◆ **Required work**:
Quote every line of the data below as it stands, omitting pictures.

◆ **Given information**:
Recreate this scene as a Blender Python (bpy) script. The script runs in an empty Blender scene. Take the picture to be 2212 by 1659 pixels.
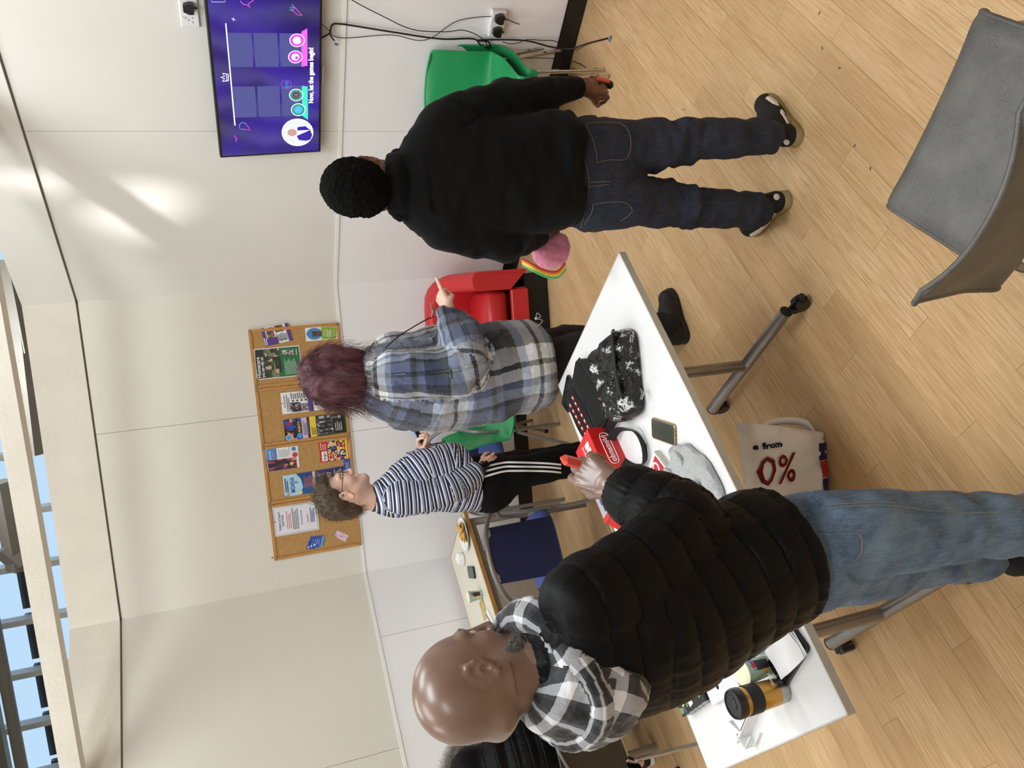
import bpy, bmesh, math, random
import numpy as np
from mathutils import Vector, Matrix
random.seed(7)
PI = math.pi
SC = bpy.context.scene
COL = SC.collection
# ------------------------------------------------------------------ camera
HC = 2.1                      # the phone is held 2.1 m above the floor, turned on its side
F = 1668.0
def _n(v): v = np.array(v, float); return v/np.linalg.norm(v)
_z = _n((-(5700-1106), (287-829.5), F))        # world up seen from the camera
_g = np.array([0, 0, -1.]); _g = _n(_g-_z*np.dot(_z, _g))
_e = np.cross(_g, _z)
MC = np.array([_e, _g, _z])                    # camera space -> world space
cd = bpy.data.cameras.new('camera'); cam = bpy.data.objects.new('camera', cd); COL.objects.link(cam)
cam.matrix_world = Matrix.Translation((0, 0, HC)) @ Matrix(MC.tolist()).to_4x4()
cd.sensor_fit = 'HORIZONTAL'; cd.sensor_width = 36; cd.lens = F*36/2212
cd.clip_start = 0.05; cd.clip_end = 200
SC.camera = cam
# ------------------------------------------------------------------ world, sun, lamps, exposure
w = bpy.data.worlds.new('sky'); SC.world = w; w.use_nodes = True
nt = w.node_tree; nt.nodes.clear()
wo = nt.nodes.new('ShaderNodeOutputWorld'); wb = nt.nodes.new('ShaderNodeBackground')
tc = nt.nodes.new('ShaderNodeTexCoord'); sx = nt.nodes.new('ShaderNodeSeparateXYZ'); cr = nt.nodes.new('ShaderNodeValToRGB')
nt.links.new(tc.outputs['Generated'], sx.inputs[0]); nt.links.new(sx.outputs['Z'], cr.inputs[0]); nt.links.new(cr.outputs[0], wb.inputs[0])
cr.color_ramp.elements[0].color = (.66, .82, .97, 1); cr.color_ramp.elements[0].position = 0
cr.color_ramp.elements[1].color = (.36, .58, .9, 1); cr.color_ramp.elements[1].position = 1
wb.inputs[1].default_value = .62
nt.links.new(wb.outputs[0], wo.inputs[0])
sl = bpy.data.lights.new('sun', 'SUN'); sl.energy = 2.2; sl.angle = math.radians(3.0); sl.color = (1, .98, .94)
so = bpy.data.objects.new('sun', sl); COL.objects.link(so)
so.rotation_euler = Vector((1.45, 1.55, -2.35)).to_track_quat('-Z', 'Y').to_euler()
LAMPS = [(-1.5, 1.7), (0.7, 1.25), (-2.0, 4.2), (0.9, 3.3), (-.3, -1.5), (-4.0, 1.4), (0.3, 7.2)]  # last one is an added lamp, brightening the roof steel behind the back wall
for i, (x, y) in enumerate(LAMPS):
    l = bpy.data.lights.new('panel_light', 'AREA'); l.shape = 'RECTANGLE'; l.size = 1.5; l.size_y = .7
    l.energy = (14.5, 36, 17, 28, 22, 16, 26)[i]; l.color = (.875, .945, 1)
    o = bpy.data.objects.new('panel_light', l); COL.objects.link(o); o.location = (x, y, 4.71); o.rotation_euler = (0, 0, .66)
SC.view_settings.view_transform = 'Standard'; SC.view_settings.look = 'None'; SC.view_settings.gamma = 1
SC.view_settings.exposure = 0.78; SC.view_settings.use_curve_mapping = False
# ------------------------------------------------------------------ measuring helpers (photo pixel 2212x1659 -> world point)
def ray(px, py): return MC @ np.array([px-1106, -(py-829.5), -F])
def at(px, py, Y):
    r = ray(px, py); return r*(Y/r[1])+np.array([0, 0, HC])
def atz(px, py, z):
    r = ray(px, py); return r*((z-HC)/r[2])+np.array([0, 0, HC])
class Wall:
    def __init__(s, p, ang): s.p = np.array(p, float); a = math.radians(ang); s.d = np.array([math.cos(a), math.sin(a)]); s.n = np.array([s.d[1], -s.d[0]])
    def hit(s, px, py, off=0):
        n = s.n; r = ray(px, py)
        if n @ s.p < 0: n = -n
        t = (s.p @ n-off)/(r[:2] @ n); return r*t+np.array([0, 0, HC])
    def sz(s, px, py): P = s.hit(px, py); return ((P[:2]-s.p) @ s.d, P[2])
    def P(s, sv, z, off=0):
        n = s.n if s.n @ s.p > 0 else -s.n
        q = s.p+s.d*sv-n*off; return np.array([q[0], q[1], z])
WA = Wall((1.86, 4.15), 128); WB = Wall((-.7, 5.65), 173); WC = Wall((-1.24, 5.716), 38)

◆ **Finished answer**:
Recreate this scene as a Blender Python (bpy) script. The script runs in an empty Blender scene. Take the picture to be 2212 by 1659 pixels.
import bpy, bmesh, math, random
import numpy as np
from mathutils import Vector, Matrix
random.seed(7)
PI = math.pi
SC = bpy.context.scene
COL = SC.collection
# ------------------------------------------------------------------ camera
HC = 2.1                      # the phone is held 2.1 m above the floor, turned on its side
F = 1668.0
def _n(v): v = np.array(v, float); return v/np.linalg.norm(v)
_z = _n((-(5700-1106), (287-829.5), F))        # world up seen from the camera
_g = np.array([0, 0, -1.]); _g = _n(_g-_z*np.dot(_z, _g))
_e = np.cross(_g, _z)
MC = np.array([_e, _g, _z])                    # camera space -> world space
cd = bpy.data.cameras.new('camera'); cam = bpy.data.objects.new('camera', cd); COL.objects.link(cam)
cam.matrix_world = Matrix.Translation((0, 0, HC)) @ Matrix(MC.tolist()).to_4x4()
cd.sensor_fit = 'HORIZONTAL'; cd.sensor_width = 36; cd.lens = F*36/2212
cd.clip_start = 0.05; cd.clip_end = 200
SC.camera = cam
# ------------------------------------------------------------------ world, sun, lamps, exposure
w = bpy.data.worlds.new('sky'); SC.world = w; w.use_nodes = True
nt = w.node_tree; nt.nodes.clear()
wo = nt.nodes.new('ShaderNodeOutputWorld'); wb = nt.nodes.new('ShaderNodeBackground')
tc = nt.nodes.new('ShaderNodeTexCoord'); sx = nt.nodes.new('ShaderNodeSeparateXYZ'); cr = nt.nodes.new('ShaderNodeValToRGB')
nt.links.new(tc.outputs['Generated'], sx.inputs[0]); nt.links.new(sx.outputs['Z'], cr.inputs[0]); nt.links.new(cr.outputs[0], wb.inputs[0])
cr.color_ramp.elements[0].color = (.66, .82, .97, 1); cr.color_ramp.elements[0].position = 0
cr.color_ramp.elements[1].color = (.36, .58, .9, 1); cr.color_ramp.elements[1].position = 1
wb.inputs[1].default_value = .62
nt.links.new(wb.outputs[0], wo.inputs[0])
sl = bpy.data.lights.new('sun', 'SUN'); sl.energy = 2.2; sl.angle = math.radians(3.0); sl.color = (1, .98, .94)
so = bpy.data.objects.new('sun', sl); COL.objects.link(so)
so.rotation_euler = Vector((1.45, 1.55, -2.35)).to_track_quat('-Z', 'Y').to_euler()
LAMPS = [(-1.5, 1.7), (0.7, 1.25), (-2.0, 4.2), (0.9, 3.3), (-.3, -1.5), (-4.0, 1.4), (0.3, 7.2)]  # last one is an added lamp, brightening the roof steel behind the back wall
for i, (x, y) in enumerate(LAMPS):
    l = bpy.data.lights.new('panel_light', 'AREA'); l.shape = 'RECTANGLE'; l.size = 1.5; l.size_y = .7
    l.energy = (14.5, 36, 17, 28, 22, 16, 26)[i]; l.color = (.875, .945, 1)
    o = bpy.data.objects.new('panel_light', l); COL.objects.link(o); o.location = (x, y, 4.71); o.rotation_euler = (0, 0, .66)
SC.view_settings.view_transform = 'Standard'; SC.view_settings.look = 'None'; SC.view_settings.gamma = 1
SC.view_settings.exposure = 0.78; SC.view_settings.use_curve_mapping = False
# ------------------------------------------------------------------ measuring helpers (photo pixel 2212x1659 -> world point)
def ray(px, py): return MC @ np.array([px-1106, -(py-829.5), -F])
def at(px, py, Y):
    r = ray(px, py); return r*(Y/r[1])+np.array([0, 0, HC])
def atz(px, py, z):
    r = ray(px, py); return r*((z-HC)/r[2])+np.array([0, 0, HC])
class Wall:
    def __init__(s, p, ang): s.p = np.array(p, float); a = math.radians(ang); s.d = np.array([math.cos(a), math.sin(a)]); s.n = np.array([s.d[1], -s.d[0]])
    def hit(s, px, py, off=0):
        n = s.n; r = ray(px, py)
        if n @ s.p < 0: n = -n
        t = (s.p @ n-off)/(r[:2] @ n); return r*t+np.array([0, 0, HC])
    def sz(s, px, py): P = s.hit(px, py); return ((P[:2]-s.p) @ s.d, P[2])
    def P(s, sv, z, off=0):
        n = s.n if s.n @ s.p > 0 else -s.n
        q = s.p+s.d*sv-n*off; return np.array([q[0], q[1], z])
WA = Wall((1.86, 4.15), 128); WB = Wall((-.7, 5.65), 173); WC = Wall((-1.24, 5.716), 38)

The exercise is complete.